# Collected material start

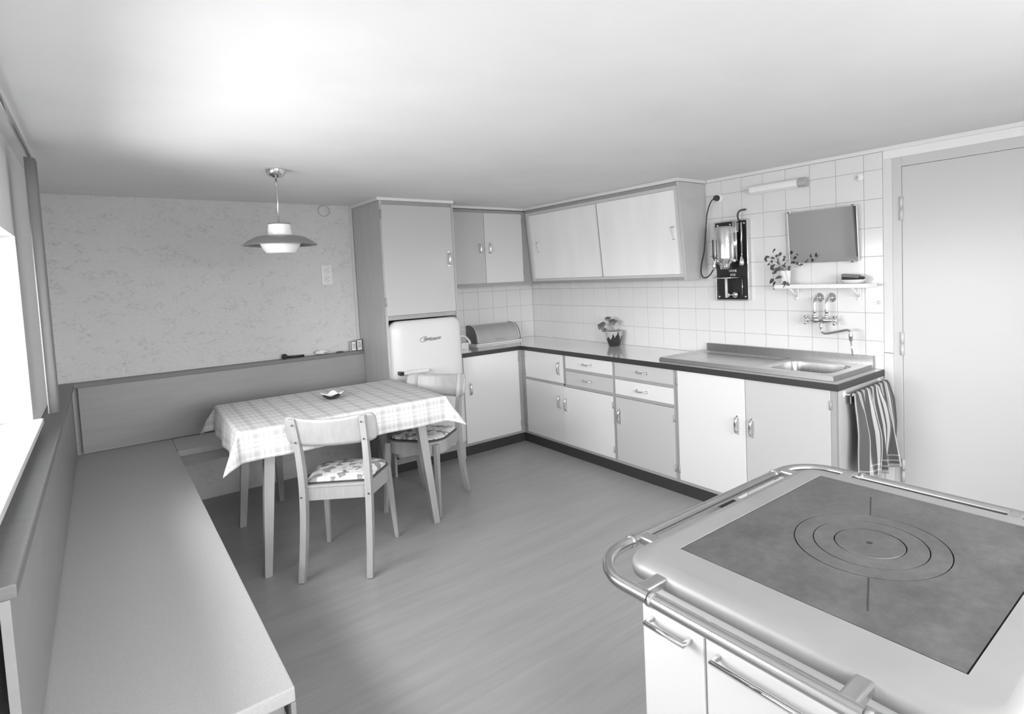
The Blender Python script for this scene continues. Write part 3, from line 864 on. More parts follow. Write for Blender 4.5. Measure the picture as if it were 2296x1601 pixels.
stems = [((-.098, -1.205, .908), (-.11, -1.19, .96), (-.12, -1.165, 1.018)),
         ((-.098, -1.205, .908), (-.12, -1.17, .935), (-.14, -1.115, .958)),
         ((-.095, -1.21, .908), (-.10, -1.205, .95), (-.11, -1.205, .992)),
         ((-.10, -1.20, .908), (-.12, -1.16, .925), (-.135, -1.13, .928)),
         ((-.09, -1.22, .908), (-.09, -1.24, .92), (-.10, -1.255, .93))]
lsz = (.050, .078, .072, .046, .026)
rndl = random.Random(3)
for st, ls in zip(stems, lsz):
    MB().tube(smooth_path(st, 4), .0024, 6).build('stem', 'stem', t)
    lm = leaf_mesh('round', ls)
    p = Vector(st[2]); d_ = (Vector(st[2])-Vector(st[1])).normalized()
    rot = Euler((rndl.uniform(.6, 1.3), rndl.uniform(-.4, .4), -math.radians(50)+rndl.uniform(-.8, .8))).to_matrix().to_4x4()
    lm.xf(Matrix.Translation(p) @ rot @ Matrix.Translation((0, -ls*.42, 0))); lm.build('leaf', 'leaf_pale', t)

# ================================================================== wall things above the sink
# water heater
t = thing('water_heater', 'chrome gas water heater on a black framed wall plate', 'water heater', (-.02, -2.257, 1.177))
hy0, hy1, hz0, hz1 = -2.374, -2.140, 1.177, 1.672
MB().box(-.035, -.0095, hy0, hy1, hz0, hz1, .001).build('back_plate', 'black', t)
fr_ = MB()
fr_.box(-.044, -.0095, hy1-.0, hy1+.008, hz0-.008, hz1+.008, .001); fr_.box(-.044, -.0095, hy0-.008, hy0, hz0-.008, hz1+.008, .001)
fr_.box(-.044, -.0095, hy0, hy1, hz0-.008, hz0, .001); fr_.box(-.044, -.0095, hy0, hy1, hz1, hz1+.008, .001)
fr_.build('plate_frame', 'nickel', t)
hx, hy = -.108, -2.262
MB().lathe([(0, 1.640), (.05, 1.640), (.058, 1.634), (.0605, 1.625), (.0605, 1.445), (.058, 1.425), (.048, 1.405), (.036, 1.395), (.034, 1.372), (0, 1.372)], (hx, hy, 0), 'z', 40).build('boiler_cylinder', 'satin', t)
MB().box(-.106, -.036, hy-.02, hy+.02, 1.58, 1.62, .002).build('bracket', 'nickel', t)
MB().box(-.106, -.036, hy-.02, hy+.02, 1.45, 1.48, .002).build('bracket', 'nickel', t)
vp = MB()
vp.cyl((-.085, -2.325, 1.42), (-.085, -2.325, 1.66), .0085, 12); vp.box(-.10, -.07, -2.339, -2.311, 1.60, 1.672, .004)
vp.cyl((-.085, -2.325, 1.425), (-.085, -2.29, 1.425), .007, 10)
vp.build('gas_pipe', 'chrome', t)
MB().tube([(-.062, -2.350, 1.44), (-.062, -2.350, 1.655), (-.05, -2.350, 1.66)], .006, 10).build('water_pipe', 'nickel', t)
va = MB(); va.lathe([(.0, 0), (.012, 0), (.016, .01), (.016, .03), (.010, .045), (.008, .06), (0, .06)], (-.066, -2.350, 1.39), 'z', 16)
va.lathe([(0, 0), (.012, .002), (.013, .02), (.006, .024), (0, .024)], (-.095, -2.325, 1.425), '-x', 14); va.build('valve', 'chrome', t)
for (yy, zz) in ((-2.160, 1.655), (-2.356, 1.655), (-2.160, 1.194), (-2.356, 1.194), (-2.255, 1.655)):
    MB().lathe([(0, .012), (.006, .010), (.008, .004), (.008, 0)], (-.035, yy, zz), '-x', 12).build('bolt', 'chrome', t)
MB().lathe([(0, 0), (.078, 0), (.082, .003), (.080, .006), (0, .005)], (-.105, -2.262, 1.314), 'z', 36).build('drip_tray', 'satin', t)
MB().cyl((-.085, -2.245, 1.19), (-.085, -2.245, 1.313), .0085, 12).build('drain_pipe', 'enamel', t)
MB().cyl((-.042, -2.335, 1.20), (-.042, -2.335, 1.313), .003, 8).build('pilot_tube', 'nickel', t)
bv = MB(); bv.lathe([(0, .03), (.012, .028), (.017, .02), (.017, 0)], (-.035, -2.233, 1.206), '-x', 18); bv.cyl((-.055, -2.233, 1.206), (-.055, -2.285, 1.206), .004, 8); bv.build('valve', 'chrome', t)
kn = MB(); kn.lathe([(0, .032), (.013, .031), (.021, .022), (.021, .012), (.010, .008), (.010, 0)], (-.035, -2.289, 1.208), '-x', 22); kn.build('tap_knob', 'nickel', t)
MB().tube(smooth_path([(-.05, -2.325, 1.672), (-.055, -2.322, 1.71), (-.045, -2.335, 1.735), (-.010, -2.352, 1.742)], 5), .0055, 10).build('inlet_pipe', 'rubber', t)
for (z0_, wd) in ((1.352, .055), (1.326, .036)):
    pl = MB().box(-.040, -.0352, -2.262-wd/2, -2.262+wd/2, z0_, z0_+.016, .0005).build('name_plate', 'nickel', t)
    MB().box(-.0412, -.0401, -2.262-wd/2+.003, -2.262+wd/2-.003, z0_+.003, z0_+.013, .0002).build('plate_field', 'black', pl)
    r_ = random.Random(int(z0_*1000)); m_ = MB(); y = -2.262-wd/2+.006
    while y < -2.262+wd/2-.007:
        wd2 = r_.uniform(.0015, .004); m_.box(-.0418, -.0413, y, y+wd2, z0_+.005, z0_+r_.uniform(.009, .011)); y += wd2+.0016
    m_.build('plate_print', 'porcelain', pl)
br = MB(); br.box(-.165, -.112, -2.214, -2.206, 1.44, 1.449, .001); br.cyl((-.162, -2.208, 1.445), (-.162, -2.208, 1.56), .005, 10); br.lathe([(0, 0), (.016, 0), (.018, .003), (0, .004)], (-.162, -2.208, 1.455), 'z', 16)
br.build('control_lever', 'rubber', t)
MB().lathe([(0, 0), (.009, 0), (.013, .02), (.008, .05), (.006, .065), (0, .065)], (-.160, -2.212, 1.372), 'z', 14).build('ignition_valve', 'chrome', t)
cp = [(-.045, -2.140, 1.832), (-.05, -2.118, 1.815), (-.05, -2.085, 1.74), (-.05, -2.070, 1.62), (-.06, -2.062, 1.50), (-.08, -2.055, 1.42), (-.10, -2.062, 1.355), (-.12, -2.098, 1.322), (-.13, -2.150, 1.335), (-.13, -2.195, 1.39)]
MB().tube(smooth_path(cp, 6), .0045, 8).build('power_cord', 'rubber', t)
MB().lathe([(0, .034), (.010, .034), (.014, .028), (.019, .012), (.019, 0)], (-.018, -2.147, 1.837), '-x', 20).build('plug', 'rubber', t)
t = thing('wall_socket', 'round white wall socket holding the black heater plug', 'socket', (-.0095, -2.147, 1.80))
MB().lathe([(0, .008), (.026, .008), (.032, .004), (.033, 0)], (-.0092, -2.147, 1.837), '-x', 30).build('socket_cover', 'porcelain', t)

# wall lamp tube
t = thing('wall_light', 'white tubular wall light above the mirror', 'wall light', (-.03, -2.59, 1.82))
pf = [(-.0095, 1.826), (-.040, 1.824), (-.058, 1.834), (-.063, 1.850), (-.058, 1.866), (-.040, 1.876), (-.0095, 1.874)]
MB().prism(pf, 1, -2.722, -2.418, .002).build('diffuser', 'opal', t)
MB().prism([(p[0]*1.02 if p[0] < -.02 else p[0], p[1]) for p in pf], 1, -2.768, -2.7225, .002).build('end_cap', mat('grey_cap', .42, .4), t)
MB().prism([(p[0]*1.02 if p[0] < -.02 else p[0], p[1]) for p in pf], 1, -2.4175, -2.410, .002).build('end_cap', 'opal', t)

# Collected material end

Take the material above from its first line through the line holding "lm.xf(Matrix.Translation(p) @ rot" and set it down exactly, without the pictures.

The Blender Python script for this scene continues. Write part 3, from line 864 on. More parts follow. Write for Blender 4.5. Measure the picture as if it were 2296x1601 pixels.
stems = [((-.098, -1.205, .908), (-.11, -1.19, .96), (-.12, -1.165, 1.018)),
         ((-.098, -1.205, .908), (-.12, -1.17, .935), (-.14, -1.115, .958)),
         ((-.095, -1.21, .908), (-.10, -1.205, .95), (-.11, -1.205, .992)),
         ((-.10, -1.20, .908), (-.12, -1.16, .925), (-.135, -1.13, .928)),
         ((-.09, -1.22, .908), (-.09, -1.24, .92), (-.10, -1.255, .93))]
lsz = (.050, .078, .072, .046, .026)
rndl = random.Random(3)
for st, ls in zip(stems, lsz):
    MB().tube(smooth_path(st, 4), .0024, 6).build('stem', 'stem', t)
    lm = leaf_mesh('round', ls)
    p = Vector(st[2]); d_ = (Vector(st[2])-Vector(st[1])).normalized()
    rot = Euler((rndl.uniform(.6, 1.3), rndl.uniform(-.4, .4), -math.radians(50)+rndl.uniform(-.8, .8))).to_matrix().to_4x4()
    lm.xf(Matrix.Translation(p) @ rot @ Matrix.Translation((0, -ls*.42, 0))); lm.build('leaf', 'leaf_pale', t)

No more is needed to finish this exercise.